Опознание всегда не лучший метод, но оно становится просто преступным, когда полиция идет на разные уловки, например тайком показывает подозреваемого, как в случае с Роджером Сэломеном и Жанет Саливен. Это одновременно и обман суда, и лжесвидетельство; и все же такое случается. Или бывает, что полицейский, который проводит опознание, пытаясь помочь свидетелю, шепотом подсказывает:

— Посмотрите хорошенько вон на того, третьего с краю, у нас есть и другие показания, что это именно он.

Было похоже, что Уиллард Пейдж проиграет потому, что двое искренних юных американцев готовы поклясться, что он жестокий насильник. Алиби? У Пейджа его не было, и это вполне естественно. Многие ли могут с уверенностью сказать, где они были в такой-то день более трех лет назад? И даже при наличии алиби в нем мало толку, если у вас нет безупречного свидетеля. Жена подозреваемого заявляет, что в момент совершения преступления он был с ней дома, смотрел телевизор; средний присяжный решит, что жена, возможно, лжет, пытаясь спасти мужа от тюрьмы. Этот присяжный не помнит и не принимает во внимание, что в тот самый вечер он с женой тоже смотрел дома телевизор. А в Массачусетсе есть еще одна особенность — присяжных предупреждают о необходимости очень тщательно взвешивать показания, касающиеся алиби, поскольку они могут оказаться результатом сговора, взятки или лжесвидетельства. Смысла в этом мало, но таков закон.
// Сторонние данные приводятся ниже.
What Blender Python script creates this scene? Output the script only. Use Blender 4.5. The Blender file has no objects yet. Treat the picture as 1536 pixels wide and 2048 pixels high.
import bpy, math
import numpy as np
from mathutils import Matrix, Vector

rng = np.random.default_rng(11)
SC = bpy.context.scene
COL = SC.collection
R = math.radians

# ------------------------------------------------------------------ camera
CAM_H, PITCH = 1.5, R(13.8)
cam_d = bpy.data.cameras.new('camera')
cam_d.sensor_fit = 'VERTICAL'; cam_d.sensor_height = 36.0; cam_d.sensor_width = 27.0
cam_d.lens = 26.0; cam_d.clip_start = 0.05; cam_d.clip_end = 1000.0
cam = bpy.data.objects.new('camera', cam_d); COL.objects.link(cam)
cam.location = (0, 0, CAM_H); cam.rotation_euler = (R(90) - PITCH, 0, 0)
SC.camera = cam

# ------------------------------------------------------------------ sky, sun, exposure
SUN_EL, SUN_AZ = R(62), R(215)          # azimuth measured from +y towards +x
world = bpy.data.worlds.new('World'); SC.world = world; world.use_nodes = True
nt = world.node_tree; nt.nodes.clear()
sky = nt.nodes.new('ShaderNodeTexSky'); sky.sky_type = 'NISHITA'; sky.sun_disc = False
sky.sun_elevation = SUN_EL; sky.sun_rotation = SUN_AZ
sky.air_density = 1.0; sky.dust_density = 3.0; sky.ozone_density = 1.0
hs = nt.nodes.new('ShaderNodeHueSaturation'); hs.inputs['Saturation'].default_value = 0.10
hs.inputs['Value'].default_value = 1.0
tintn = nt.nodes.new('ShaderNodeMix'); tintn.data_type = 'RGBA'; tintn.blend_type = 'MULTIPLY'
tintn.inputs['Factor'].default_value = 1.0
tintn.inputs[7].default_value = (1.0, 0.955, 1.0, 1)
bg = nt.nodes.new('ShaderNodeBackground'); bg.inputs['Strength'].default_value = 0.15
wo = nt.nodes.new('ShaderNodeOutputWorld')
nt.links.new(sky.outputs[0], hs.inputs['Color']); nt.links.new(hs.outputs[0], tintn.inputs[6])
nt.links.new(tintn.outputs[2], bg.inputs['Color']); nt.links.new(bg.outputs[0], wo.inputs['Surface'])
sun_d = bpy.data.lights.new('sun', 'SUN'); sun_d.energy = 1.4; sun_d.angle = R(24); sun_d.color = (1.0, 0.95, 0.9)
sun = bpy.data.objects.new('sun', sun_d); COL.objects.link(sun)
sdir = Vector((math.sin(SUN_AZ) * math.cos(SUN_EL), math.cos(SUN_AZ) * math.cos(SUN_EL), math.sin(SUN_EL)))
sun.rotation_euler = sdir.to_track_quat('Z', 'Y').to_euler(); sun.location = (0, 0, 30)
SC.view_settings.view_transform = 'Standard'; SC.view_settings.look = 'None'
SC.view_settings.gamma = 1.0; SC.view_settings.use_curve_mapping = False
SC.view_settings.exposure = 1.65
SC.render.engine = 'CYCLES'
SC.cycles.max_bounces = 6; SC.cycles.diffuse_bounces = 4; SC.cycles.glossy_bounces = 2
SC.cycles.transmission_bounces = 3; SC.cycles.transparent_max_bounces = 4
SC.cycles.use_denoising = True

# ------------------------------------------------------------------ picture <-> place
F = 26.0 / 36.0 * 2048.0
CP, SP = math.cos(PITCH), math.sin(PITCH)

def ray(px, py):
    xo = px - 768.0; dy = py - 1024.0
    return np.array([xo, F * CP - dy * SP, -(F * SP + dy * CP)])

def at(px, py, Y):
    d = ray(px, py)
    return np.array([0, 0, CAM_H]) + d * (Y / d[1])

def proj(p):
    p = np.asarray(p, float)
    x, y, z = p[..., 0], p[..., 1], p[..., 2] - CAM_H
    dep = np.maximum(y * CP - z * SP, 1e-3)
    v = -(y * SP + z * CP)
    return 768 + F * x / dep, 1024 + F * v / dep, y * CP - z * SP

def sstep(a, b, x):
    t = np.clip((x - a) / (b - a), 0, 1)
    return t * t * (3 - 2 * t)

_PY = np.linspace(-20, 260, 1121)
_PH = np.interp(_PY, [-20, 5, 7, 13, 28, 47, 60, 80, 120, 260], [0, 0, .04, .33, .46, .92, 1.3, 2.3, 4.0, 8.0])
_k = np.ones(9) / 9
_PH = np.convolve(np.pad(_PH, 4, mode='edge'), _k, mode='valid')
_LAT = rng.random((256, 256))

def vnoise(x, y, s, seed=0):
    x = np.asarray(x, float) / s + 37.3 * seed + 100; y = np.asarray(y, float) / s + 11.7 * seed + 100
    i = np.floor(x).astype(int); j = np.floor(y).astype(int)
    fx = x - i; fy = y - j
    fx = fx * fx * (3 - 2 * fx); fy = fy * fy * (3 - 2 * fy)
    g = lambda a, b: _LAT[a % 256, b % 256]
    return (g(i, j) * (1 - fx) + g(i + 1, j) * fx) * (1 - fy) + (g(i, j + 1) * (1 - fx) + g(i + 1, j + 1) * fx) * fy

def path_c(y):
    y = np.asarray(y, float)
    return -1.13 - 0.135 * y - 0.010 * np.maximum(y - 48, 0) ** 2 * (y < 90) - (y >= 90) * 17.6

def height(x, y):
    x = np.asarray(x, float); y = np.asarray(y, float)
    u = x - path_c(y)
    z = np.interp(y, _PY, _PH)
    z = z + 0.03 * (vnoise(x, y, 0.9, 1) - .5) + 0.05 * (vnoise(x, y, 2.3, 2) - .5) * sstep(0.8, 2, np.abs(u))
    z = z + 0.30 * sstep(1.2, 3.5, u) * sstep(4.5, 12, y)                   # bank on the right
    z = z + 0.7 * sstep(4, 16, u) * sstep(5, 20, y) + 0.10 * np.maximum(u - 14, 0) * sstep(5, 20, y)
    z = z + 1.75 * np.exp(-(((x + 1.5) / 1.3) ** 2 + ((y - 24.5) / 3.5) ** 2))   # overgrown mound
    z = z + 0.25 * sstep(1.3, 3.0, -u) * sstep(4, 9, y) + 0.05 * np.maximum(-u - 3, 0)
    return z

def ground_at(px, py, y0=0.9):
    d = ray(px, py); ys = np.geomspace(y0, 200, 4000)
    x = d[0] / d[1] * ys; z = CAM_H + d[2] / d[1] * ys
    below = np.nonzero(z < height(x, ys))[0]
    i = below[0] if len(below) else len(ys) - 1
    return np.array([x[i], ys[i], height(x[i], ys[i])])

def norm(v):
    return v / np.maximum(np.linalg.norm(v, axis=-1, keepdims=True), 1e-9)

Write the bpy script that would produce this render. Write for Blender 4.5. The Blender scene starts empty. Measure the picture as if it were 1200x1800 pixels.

— Чтобы добиться каких-то результатов, — сказал я Дэну Блумфилду, — нам нужно раздобыть нечто особенное. Все доказательства, которые вы разыщете, будут казаться весьма подозрительными. Вот если только он был в больнице или еще где-нибудь, где ведутся списки. Я не думаю, что Пейдж может выиграть это дело с помощью алиби. Кстати, как у него с деньгами?

— Заработок у него невелик, семейных проблем хватает, родственники совсем небогаты, хотя я уверен, что они соберут денег ему на защиту. Но я считаю, что нам стоит постараться, даже если придется работать в долг, — этому парню очень понадобится помощь.

— Я с этим согласен, но мне бы не очень хотелось потом обнаружить, что он обвел нас вокруг пальца. — Тут мне в голову пришла одна мысль: — Интересно, как он отнесется к проверке на детекторе лжи? Когда я служил на флоте, там этим довольно много занимались.